Protests broke out after the election board announced that incumbent President Uhuru Kenyatta had won by 1.4 million votes. Opposition leader Raila Odinga disputes the figure and on Wednesday announced he is taking his case to the Supreme Court.
Deaths the police watchdog is investigating that are linked to the elections include individual complaints, those reported by police and those referred to them by human rights organisations.
Njeru declined to give a total, saying they were still gathering details.
But the government-funded Kenya National Commission on Human Rights said on Wednesday that at least 28 people had been killed in violence nationwide since the Aug. 8 elections. All were shootings they believed were linked to the police, said George Morara Monyocho, vice chairman of the commission.
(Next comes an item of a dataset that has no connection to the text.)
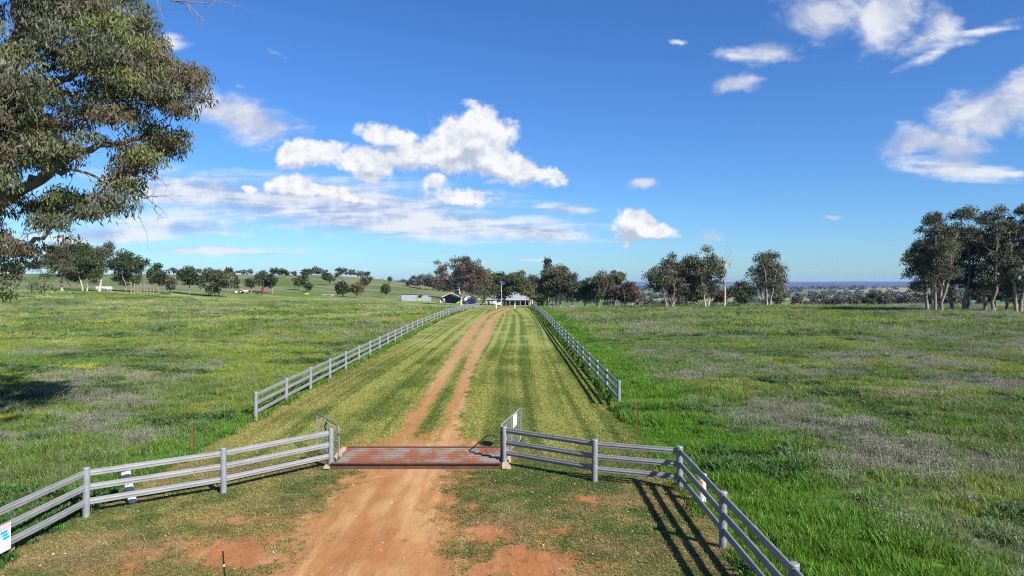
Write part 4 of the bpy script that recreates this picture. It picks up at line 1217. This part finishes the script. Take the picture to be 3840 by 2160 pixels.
    A('brown-topped gum behind the maroon tree', 2372, 196, 1055, 60, bare=.2, tint='brown', bark='bark_pale', seed=128)
    for i, (sx, d, top, wd) in enumerate(sorted([(2085, 330, 1050, 90), (2150, 345, 1060, 80), (2215, 350, 1070, 70), (2290, 360, 1075, 80), (2010, 350, 1045, 60)])):
        A('shadowy gum in the belt behind the homestead row, %s from the left' % ORD[i], sx, d, top, wd, bare=.12, tint='grey', bark='bark_mid', seed=140 + i, group='background gums behind the homestead')
    # --- clump in the middle of the right paddock
    A('wide many-stemmed gum at the left of the mid-right clump', 2512, 165, 950, 172, bare=.26, stems=4, tint='gum', bark='bark_mid', seed=150, dens=.85, lean=-.04)
    A('leaning gum with dense dark crown in the middle of the mid-right clump', 2560, 168, 958, 165, bare=.18, stems=3, tint='gum', bark='bark_pale', seed=151, lean=.10, dens=1.1)
    A('tall gum with pale slanting stems at the right of the mid-right clump', 2652, 164, 924, 132, bare=.34, stems=2, tint='gum', bark='bark_pale', seed=152, dens=.75)
    dead_tree('bare white dead tree beside the mid-right clump', 2717, 163, 950, 70, 153)
    A('low brown bush behind the dead tree', 2700, 190, 1082, 70, kind='round', stems=3, bare=.05, tint='brown', bark='bark_dark', seed=154, name='bush', cat='bush')
    A('dark twisted low tree left of the tall pale-stemmed gum', 2782, 164, 1054, 96, bare=.12, stems=3, tint='dense', bark='bark_dark', seed=155)
    A('tall gum with a fan of pale stems standing alone in the right paddock', 2878, 164, 942, 150, bare=.28, stems=5, tint='gum', bark='bark_pale', seed=156, dens=.72)
    A('side growth of low foliage right of the fan-stemmed gum', 2925, 170, 1082, 64, kind='round', stems=3, bare=.05, tint='gum', bark='bark_mid', seed=157, name='bush', cat='bush', dens=.7)
    A('low dark bush under the wide many-stemmed gum', 2600, 176, 1078, 90, kind='round', stems=3, bare=.05, tint='gum', bark='bark_dark', seed=158, name='bush', cat='bush', dens=.9)
    # --- the tall group at the right edge
    A('many-stemmed tall gum leftmost of the group at the right edge', 3506, 127, 795, 222, bare=.22, stems=5, tint='olive', bark='bark_mid', seed=160, dens=1.0, ncl=120)
    A('tall gum second from the left in the group at the right edge', 3600, 131, 778, 215, bare=.26, stems=3, tint='olive', bark='bark_mid', seed=161, dens=1.0, ncl=110)
    A('tall gum with dark stems in the middle of the group at the right edge', 3722, 126, 775, 175, bare=.30, stems=3, tint='olive', bark='bark_dark', seed=162, dens=.95, ncl=95)
    A('thin young gum between the taller stems at the right edge', 3775, 127, 985, 110, bare=.2, stems=1, tint='olive', bark='bark_dark', seed=163, dens=.9)
    A('tall gum cut by the right border of the picture', 3822, 125, 763, 190, bare=.30, stems=2, tint='olive', bark='bark_mid', seed=164, dens=1.0, ncl=95)
    A('brown bush behind the tall group at the right edge', 3690, 185, 1065, 120, kind='round', stems=4, bare=.04, tint='brown', bark='bark_dark', seed=165, name='bush', cat='bush')
    A('dark bush at the right border behind the tall group', 3828, 180, 1110, 60, kind='round', stems=3, bare=.04, tint='dense', bark='bark_dark', seed=166, name='bush', cat='bush')
    A('compact bright green shrub on the crest left of the tall group', 3264, 205, 1098, 54, kind='round', stems=2, bare=.03, tint='dense', bark='bark_dark', seed=167, name='shrub', cat='shrub')
    for i, (sx, d, top, wd) in enumerate(sorted([(2995, 300, 1108, 70), (3055, 285, 1118, 60), (3115, 270, 1104, 90), (3180, 265, 1110, 84), (3225, 320, 1104, 70), (3310, 300, 1102, 90), (3360, 260, 1112, 80), (3410, 250, 1106, 80), (3455, 265, 1098, 80), (3560, 260, 1080, 110), (3330, 420, 1090, 90), (2560, 300, 1118, 60), (2450, 290, 1124, 80), (2500, 300, 1120, 60), (2420, 330, 1112, 70)])):
        A('grey shrub in the scrub beyond the right paddock, %s from the left' % ORD[i], sx, d, top, wd, kind='gum' if i % 2 else 'round', stems=3, bare=.04, tint='grey', bark='bark_mid', seed=170 + i, name='shrub', cat='shrub', group='scrub below the right crest', dens=.85)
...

“We forwarded all the cases to IPOA,” he said. “Our investigators have gone to various places, the mortuaries, and interviewed witnesses. We are using our own processes for verification.”
The 28 deaths did not include that of an 18-year-old student who died after a police beating witnessed by his mother and at least two neighbours, he said, indicating the toll could rise.
PUBLIC PROSECUTORS
Acting Interior Minister Fred Matiang’i has said police only killed thieves and thugs. But two deaths under investigation were those of children killed at home.
The parents of six-month-old Samantha Pendo said she was teargassed and clubbed by police who invaded their home in the western city of Kisumu looking for protesters.
Stephanie Moraa, an 8-year-old girl in the Nairobi slum of Mathare, died on Saturday after being hit by a stray bullet as police fired to disperse protesters.
“The investigations teams are already on [the] ground in those two cases,” Njeru said. “They are priority cases … The government is as interested in the conclusion [of the cases] as we are.”
Investigators attended Moraa’s autopsy and are interviewing relatives and witnesses in both cases, Njeru said. Four public prosecutors have been seconded to IPOA to help, he said.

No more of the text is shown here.